もともと、宣弘社は社長の小林利雄の指揮のもと、敗戦直後にネオン、駅広告、シネサイン、街頭テレビ、ビルボード等を精力的に手がけた広告会社であり、戦後日本の都市風景の形成にも大きな貢献をした。例えば、宣弘社が銀座で展開したクリスマスのデコレーションはその後日本の冬の風物詩となり、一九五一年に小林の依頼で作られた猪熊弦一郎《自由》は(良い絵かどうかはともかく)今日のパブリック・アートの先駆的作品として、現在でも上野駅中央改札を飾っている[1]。さらに、宣弘社は『ウルトラマン』にも広告会社として関わっており、TBS、円谷プロ、スポンサーのあいだの関係を取り持つことになった。

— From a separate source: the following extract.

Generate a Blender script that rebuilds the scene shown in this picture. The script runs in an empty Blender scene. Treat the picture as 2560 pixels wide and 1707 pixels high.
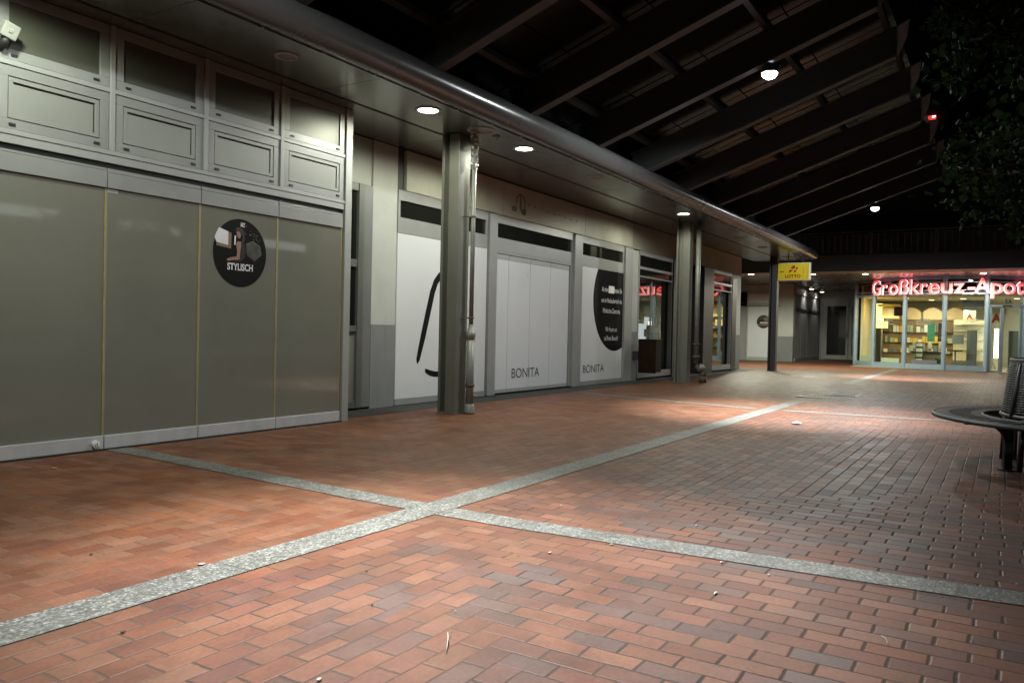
import bpy, bmesh, math, random
from mathutils import Vector, Matrix
random.seed(7)
S = bpy.context.scene
COL = S.collection
PI = math.pi
rad = math.radians

# ------------------------------------------------------------------ materials
def N(nt, typ, **kw):
    n = nt.nodes.new(typ)
    for k, v in kw.items():
        if k == 'inp':
            for kk, vv in v.items():
                if isinstance(vv, bpy.types.NodeSocket):
                    nt.links.new(vv, n.inputs[kk])
                else:
                    n.inputs[kk].default_value = vv
        else:
            setattr(n, k, v)
    return n
def M_(nt, op, *a):
    n = nt.nodes.new('ShaderNodeMath'); n.operation = op
    for i, v in enumerate(a):
        if isinstance(v, bpy.types.NodeSocket): nt.links.new(v, n.inputs[i])
        else: n.inputs[i].default_value = v
    return n.outputs[0]
def mixc(nt, fac, a, b, blend='MIX'):
    n = nt.nodes.new('ShaderNodeMix'); n.data_type = 'RGBA'; n.blend_type = blend
    for idx, v in ((0, fac), (6, a), (7, b)):
        if isinstance(v, bpy.types.NodeSocket): nt.links.new(v, n.inputs[idx])
        elif idx == 0: n.inputs[0].default_value = v
        else: n.inputs[idx].default_value = (*v[:3], 1)
    return n.outputs[2]
def ramp(nt, fac, stops, interp='LINEAR'):
    n = nt.nodes.new('ShaderNodeValToRGB'); n.color_ramp.interpolation = interp
    el = n.color_ramp.elements
    while len(el) < len(stops): el.new(0.5)
    for e, (p, c) in zip(el, stops):
        e.position = p; e.color = (*c, 1) if len(c) == 3 else c
    nt.links.new(fac, n.inputs[0]); return n.outputs[0]
def new_mat(name):
    m = bpy.data.materials.new(name); m.use_nodes = True
    nt = m.node_tree; b = nt.nodes['Principled BSDF']
    return m, nt, b
def noise(nt, scale, detail=3, rough=.55, vec=None):
    if vec is None: vec = nt.nodes.new('ShaderNodeNewGeometry').outputs['Position']
    return N(nt, 'ShaderNodeTexNoise', inp={'Vector': vec, 'Scale': scale, 'Detail': detail, 'Roughness': rough}).outputs['Fac']

def mat(name, col, rough=.5, metal=0., var=.12, nscale=6., bump=.0, spec=.5, rvar=.1, streak=0., bscale=60):
    """painted / metal / plaster surface: base colour broken up by soft wear, uneven gloss, a little bump"""
    m, nt, b = new_mat(name)
    pos = nt.nodes.new('ShaderNodeNewGeometry').outputs['Position']
    n1 = noise(nt, nscale, 5, .6, pos)
    f = ramp(nt, n1, [(.3, (1-var,)*3), (.7, (1+var*.3,)*3)])
    c = mixc(nt, 1., col, f, 'MULTIPLY')
    if streak:
        mp = N(nt, 'ShaderNodeMapping', inp={'Vector': pos}); mp.inputs['Scale'].default_value = (9, 9, .7)
        n2 = noise(nt, 1.6, 4, .6, mp.outputs[0])
        s = ramp(nt, n2, [(.42, (1, 1, 1)), (.75, (1-streak,)*3)])
        c = mixc(nt, 1., c, s, 'MULTIPLY')
    nt.links.new(c, b.inputs['Base Color'])
    r = M_(nt, 'ADD', M_(nt, 'MULTIPLY', M_(nt, 'SUBTRACT', n1, .5), rvar*2), rough)
    nt.links.new(r, b.inputs['Roughness'])
    b.inputs['Metallic'].default_value = metal
    b.inputs['Specular IOR Level'].default_value = spec
    if bump:
        bp = N(nt, 'ShaderNodeBump', inp={'Height': noise(nt, bscale, 4), 'Strength': bump, 'Distance': .004})
        nt.links.new(bp.outputs[0], b.inputs['Normal'])
    return m
def emit(name, col, s):
    m, nt, b = new_mat(name)
    b.inputs['Base Color'].default_value = (.6, .6, .6, 1)
    b.inputs['Emission Color'].default_value = (*col, 1)
    b.inputs['Emission Strength'].default_value = s
    return m
def glass(name, tint=(.9, .93, .9), ior=1.5, rough=.0, extra=0.):
    m, nt, b = new_mat(name); nt.nodes.remove(b)
    t = N(nt, 'ShaderNodeBsdfTransparent'); t.inputs[0].default_value = (*tint, 1)
    g = N(nt, 'ShaderNodeBsdfGlossy'); g.inputs['Roughness'].default_value = rough
    bf = nt.nodes.new('ShaderNodeNewGeometry').outputs['Backfacing']
    fr = N(nt, 'ShaderNodeFresnel', inp={'IOR': M_(nt, 'ADD', M_(nt, 'MULTIPLY', bf, 1/ior-ior), ior)})
    fac = M_(nt, 'MINIMUM', M_(nt, 'ADD', fr.outputs[0], extra), 1.)
    mx = nt.nodes.new('ShaderNodeMixShader')
    nt.links.new(fac, mx.inputs[0]); nt.links.new(t.outputs[0], mx.inputs[1]); nt.links.new(g.outputs[0], mx.inputs[2])
    nt.links.new(mx.outputs[0], nt.nodes['Material Output'].inputs[0])
    return m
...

だが、ここで面白いのは、小林がたんなる広告業者で終わらず、ハリウッドの視察をきっかけに「宣弘社プロダクション」を創設し、草創期のテレビ映画の制作にも乗り出したことである。広告からコンテンツへのこの「越境」の結果として、川内康範が原作と脚本を担当し、プロデューサーの西村俊一がキャラクターの奇抜なデザイン(バイク、ターバン、サングラス……)を構想した『月光仮面』が日本初の本格的な「国産テレビ映画」として一九五八年に放映され、誰もが知る大ヒットとなる。「憎むな!殺すな!赦しましょう!」という『月光仮面』の有名な寛容のテーマは、苦い敗戦を経た戦後日本の理想を示したものでもあっただろう。

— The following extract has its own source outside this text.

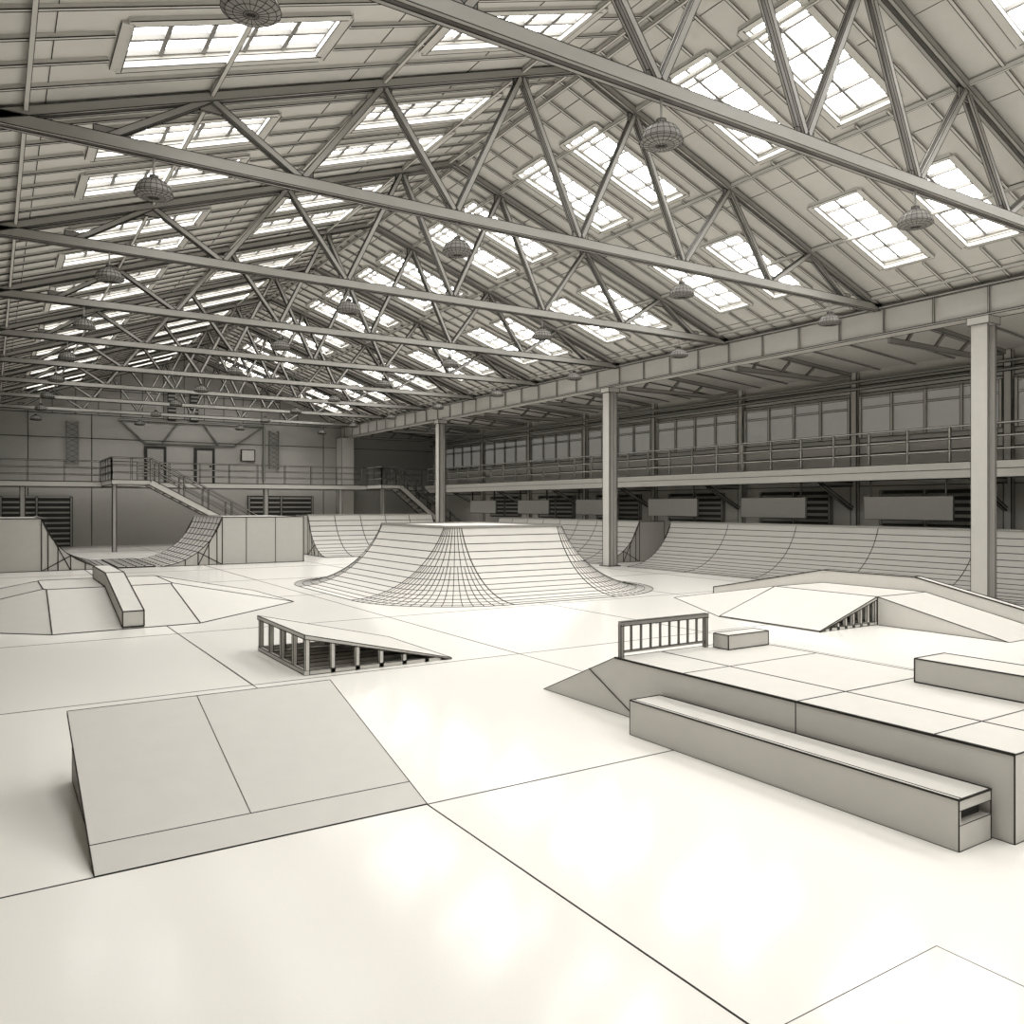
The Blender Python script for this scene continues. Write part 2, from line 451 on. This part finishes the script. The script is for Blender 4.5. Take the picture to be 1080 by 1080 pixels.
# manual pad with kicker
b=B('manual_pad_funbox',[RAMP]); t=.007
b.prism([(5.08,2.45,0),(5.08,2.45,.53),(5.08,6.1,.53),(5.08,7.3,0)],(1.84,0,0),0,t)
b.bar((5.08,2.45,.53),(5.08,6.1,.53),.016,.016,1,0)
b.wire((5.08,4.0,0),(5.08,4.0,.53),t); b.wire((5.08,4.0,.531),(6.92,4.0,.531),t)
b.wire((5.68,2.45,.531),(5.68,6.1,.531),t); b.wire((5.08,5.2,.531),(6.92,5.2,.531),t*.8); b.wire((5.08,2.95,.531),(6.92,2.95,.531),t*.8)
b.wire((5.075,6.5,.36),(5.075,5.75,0),t)
b.done()
b=B('small_curb_ledge',[RAMP]); b.box(6.3,5.78,.536,6.9,5.98,.68,0,.009); b.done()
b=B('small_curb_ledge',[RAMP]); b.box(6.46,2.45,.536,6.9,3.9,.73,0,.010); b.done()
b=B('grind_rail',[STEEL])
for x in(5.11,6.24): b.bar((x,6.04,.532),(x,6.04,.86),.035,.035,0,.006)
b.bar((5.09,6.04,.86),(6.27,6.04,.86),.04,.04,0,.007); b.bar((5.11,6.04,.59),(6.24,6.04,.59),.018,.018,0,.004)
for k in range(1,9): 
    x=5.11+1.13*k/9; b.bar((x,6.04,.59),(x,6.04,.85),.014,.014,0,.004)
b.done()

# right hip funbox
b=B('hip_funbox',[RAMP]); t=.012
wedge_frame(b,12.49,11.0,8.2,10.3,.47,t,7)
b.box(12.5,8.2,0,13.9,10.3,.47,0,t)
b.prism([(12.5,8.195,0),(12.5,8.195,.47),(12.5,6.1,.0)],(1.4,0,0),0,t)
b.prism([(12.5,10.305,0),(12.5,10.305,.47),(12.5,13.0,0)],(1.4,0,0),0,t)
tri=[(11.0,10.31,.002),(12.49,10.31,.47),(12.49,13.0,.002)]
b.face(tri,0)
for k in range(3): b.wire(tri[k],tri[(k+1)%3],t)
b.prism([(13.905,5.7,0),(13.905,5.7,.14),(13.905,8.4,.72),(13.905,10.3,.72),(13.905,13.2,.14),(13.905,13.2,0)],(.2,0,0),0,.02)
b.done()

# left low pyramid with hubba ledge
b=B('low_pyramid_funbox',[RAMP]); t=.018
base=[(.8,14.4),(3.0,14.5),(5.3,16.7),(5.2,19.4),(3,20.6),(.6,20.6),(-1.6,19.4),(-1.6,16.6)]
top=[(.85,16.9),(2.95,16.9),(3.0,17.0),(3.0,18.9),(2.95,19.0),(.85,19.0),(.8,18.9),(.8,17.0)]
Z=.48
for k in range(8):
    j=(k+1)%8
    b.face([(*base[k],.002),(*base[j],.002),(*top[j],Z),(*top[k],Z)],0)
    b.wire((*base[k],.002),(*base[j],.002),t); b.wire((*top[k],Z),(*top[j],Z),t); b.wire((*base[k],.002),(*top[k],Z),t)
b.face([(*p,Z) for p in top],0)
b.done()
b=B('hubba_ledge',[RAMP])
b.prism([(1.8,14.5,.03),(1.8,14.5,.28),(1.8,16.9,.74),(1.8,19.0,.74),(1.8,19.0,.485),(1.8,16.9,.485)],(.32,0,0),0,.018); b.done()

b=B('floor_transition_plate',[FLOOR]); b.box(1.6,.3,0,3.6,2.07,.01,0,.003); b.done()

# ---------------------------------------------------------------- world + camera
w=bpy.data.worlds.new('sky'); sc.world=w; w.use_nodes=True
w.node_tree.nodes['Background'].inputs['Color'].default_value=(.9,.93,1,1)
w.node_tree.nodes['Background'].inputs['Strength'].default_value=1.0
cd=bpy.data.cameras.new('camera'); cam=bpy.data.objects.new('camera',cd); sc.collection.objects.link(cam)
cam.location=(0,0,2.0); cam.rotation_euler=(math.pi/2,0,-math.radians(32.6))
cd.sensor_width=36; cd.lens=36*860/1080; cd.shift_y=-7/1080; cd.clip_end=200
sc.camera=cam
sc.view_settings.view_transform='Standard'; sc.view_settings.look='None'
sc.view_settings.exposure=0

川内康範もまた、宣弘社とは別の意味で「越境」を繰り返した人物である。彼は駆け出しの頃に東宝の演劇部の秦豊吉(丸木砂土)のもとで修行し、人気絶頂の喜劇役者古川ロッパや榎本健一(エノケン)らとも知り合うとともに、後にはそのマリオネット劇の知識を円谷英二に買われて、東宝の戦時下の人形劇映画『ラーマーヤナ』の脚本を担当するという具合に、師匠の秦にも似た脱領域的な才人であった(後には歴代首相との交友でも広く知られる)。その川内が「脇仏」の月光菩薩をモチーフにした月光仮面について、「正義」そのものではなくあくまで「正義の味方」だということを――アメリカのスーパーマンのような「超人」ではなく「神でも仏でもない、あくまで人間」だということを――後年のインタビューで強調していたのは、文化史的に見てきわめて興味深い[2]。
現に、この控えめな男性ヒーロー像は「生涯助っ人」を信条とした川内自身に留まらず、『七人の侍』(一九五四年)や『隠し砦の三悪人』(一九五八年)、『用心棒』(一九六一年)等で「助っ人」としての三船敏郎を撮り続けた黒澤明の映画、さらには戦後のアニメの代表作でも反復された。例えば、宮崎アニメの少年は自分が超人になるのではなく、常に少女を助ける「正義の味方」(高畑勲の評を借りれば「エスコートヒーロー」)であろうとするのであり、その限りで月光仮面の系譜に属していた。男の主役が正義の脇役(用心棒)に甘んじることで、かえってヒーローになり得るというこの『月光仮面』的な逆説には、戦後日本の男性性の構造、特にその屈折したナルシシズムが表出されていたのだ。